If drawn out, the strike will force businesses to pay shippers for delays and cause some goods to arrive late for peak holiday shopping season — potentially impacting delivery of anything from toys or artificial Christmas trees to cars, coffee and fruit.
The strike will likely have an almost immediate impact on supplies of perishable imports like bananas, for example.
The ports affected by the strike handle 3.8 million metric tons of bananas each year, or 75% of the nation’s supply, according to the American Farm Bureau Federation.
It also could snarl exports from East Coast ports and create traffic jams at ports on the West Coast, where workers are represented by a different union.
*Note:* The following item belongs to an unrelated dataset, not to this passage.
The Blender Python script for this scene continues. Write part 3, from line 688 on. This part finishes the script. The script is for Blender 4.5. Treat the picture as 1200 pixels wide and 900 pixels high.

Railroads say they can ramp up to carry more freight from the West Coast, but analysts say they can’t make up the cargo handled to the east.
“If the strikes go ahead, they will cause enormous delays across the supply chain, a ripple effect which will no doubt roll into 2025 and cause chaos across the industry,” noted Jay Dhokia, founder of supply chain management and logistics firm Pro3PL.
J.P. Morgan estimated that a strike that shuts down East and Gulf coast ports could cost the economy $3.8 billion to $4.5 billion per day, with some of that recovered over time after normal operations resume.
The strike comes just weeks before the presidential election and could become a factor if there are shortages.
Retailers, auto parts suppliers and produce importers had hoped for a settlement or that President Joe Biden would intervene and end the strike using the Taft-Hartley Act, which allows him to seek an 80-day cooling off period.
But during an exchange with reporters on Sunday, Biden, who has worked to court union votes for Democrats, said “no” when asked if he planned to intervene in the potential work stoppage.
A White House official said Monday that at Biden’s direction, the administration has been in regular communication with the ILA and the alliance to keep the negotiations moving forward.
The president directed Chief of Staff Jeff Zients and National Economic Council Director Lael Brainard to convene the alliance’s board members Monday afternoon and urge them to resolve the dispute fairly and quickly — in a way that accounts for the success of shipping companies in recent years and contributions of union workers.